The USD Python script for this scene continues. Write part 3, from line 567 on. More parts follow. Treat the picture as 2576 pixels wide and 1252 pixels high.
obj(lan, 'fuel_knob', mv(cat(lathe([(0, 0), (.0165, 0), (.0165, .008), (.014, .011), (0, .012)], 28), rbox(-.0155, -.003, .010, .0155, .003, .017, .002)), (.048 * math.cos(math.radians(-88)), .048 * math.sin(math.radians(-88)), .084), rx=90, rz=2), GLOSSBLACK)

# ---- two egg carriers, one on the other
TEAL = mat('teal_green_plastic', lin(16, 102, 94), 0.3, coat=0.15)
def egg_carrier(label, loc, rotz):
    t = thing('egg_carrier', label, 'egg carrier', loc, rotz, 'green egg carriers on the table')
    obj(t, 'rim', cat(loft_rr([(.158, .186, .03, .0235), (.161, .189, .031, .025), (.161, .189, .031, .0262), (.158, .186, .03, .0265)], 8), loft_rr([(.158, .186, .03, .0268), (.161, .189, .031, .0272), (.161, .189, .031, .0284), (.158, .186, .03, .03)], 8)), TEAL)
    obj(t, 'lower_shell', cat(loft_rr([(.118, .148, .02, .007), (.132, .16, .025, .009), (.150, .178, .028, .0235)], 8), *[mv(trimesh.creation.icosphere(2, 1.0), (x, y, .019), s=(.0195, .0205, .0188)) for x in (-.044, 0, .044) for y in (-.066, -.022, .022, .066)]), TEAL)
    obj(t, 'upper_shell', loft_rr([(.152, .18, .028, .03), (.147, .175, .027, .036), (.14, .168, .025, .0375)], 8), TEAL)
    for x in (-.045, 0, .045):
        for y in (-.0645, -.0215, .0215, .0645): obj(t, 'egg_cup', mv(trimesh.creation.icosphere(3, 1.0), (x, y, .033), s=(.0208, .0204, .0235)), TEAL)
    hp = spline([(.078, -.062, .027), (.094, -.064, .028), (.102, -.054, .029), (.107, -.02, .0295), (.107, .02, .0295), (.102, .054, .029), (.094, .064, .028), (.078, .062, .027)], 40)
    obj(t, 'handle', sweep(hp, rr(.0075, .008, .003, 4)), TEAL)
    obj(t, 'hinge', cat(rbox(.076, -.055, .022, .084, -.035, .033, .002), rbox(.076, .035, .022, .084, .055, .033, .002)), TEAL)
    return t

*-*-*

### What is asked
Copy each line of the data above without altering a single character.

### Task result
The USD Python script for this scene continues. Write part 3, from line 567 on. More parts follow. Treat the picture as 2576 pixels wide and 1252 pixels high.
obj(lan, 'fuel_knob', mv(cat(lathe([(0, 0), (.0165, 0), (.0165, .008), (.014, .011), (0, .012)], 28), rbox(-.0155, -.003, .010, .0155, .003, .017, .002)), (.048 * math.cos(math.radians(-88)), .048 * math.sin(math.radians(-88)), .084), rx=90, rz=2), GLOSSBLACK)

# ---- two egg carriers, one on the other
TEAL = mat('teal_green_plastic', lin(16, 102, 94), 0.3, coat=0.15)
def egg_carrier(label, loc, rotz):
    t = thing('egg_carrier', label, 'egg carrier', loc, rotz, 'green egg carriers on the table')
    obj(t, 'rim', cat(loft_rr([(.158, .186, .03, .0235), (.161, .189, .031, .025), (.161, .189, .031, .0262), (.158, .186, .03, .0265)], 8), loft_rr([(.158, .186, .03, .0268), (.161, .189, .031, .0272), (.161, .189, .031, .0284), (.158, .186, .03, .03)], 8)), TEAL)
    obj(t, 'lower_shell', cat(loft_rr([(.118, .148, .02, .007), (.132, .16, .025, .009), (.150, .178, .028, .0235)], 8), *[mv(trimesh.creation.icosphere(2, 1.0), (x, y, .019), s=(.0195, .0205, .0188)) for x in (-.044, 0, .044) for y in (-.066, -.022, .022, .066)]), TEAL)
    obj(t, 'upper_shell', loft_rr([(.152, .18, .028, .03), (.147, .175, .027, .036), (.14, .168, .025, .0375)], 8), TEAL)
    for x in (-.045, 0, .045):
        for y in (-.0645, -.0215, .0215, .0645): obj(t, 'egg_cup', mv(trimesh.creation.icosphere(3, 1.0), (x, y, .033), s=(.0208, .0204, .0235)), TEAL)
    hp = spline([(.078, -.062, .027), (.094, -.064, .028), (.102, -.054, .029), (.107, -.02, .0295), (.107, .02, .0295), (.102, .054, .029), (.094, .064, .028), (.078, .062, .027)], 40)
    obj(t, 'handle', sweep(hp, rr(.0075, .008, .003, 4)), TEAL)
    obj(t, 'hinge', cat(rbox(.076, -.055, .022, .084, -.035, .033, .002), rbox(.076, .035, .022, .084, .055, .033, .002)), TEAL)
    return t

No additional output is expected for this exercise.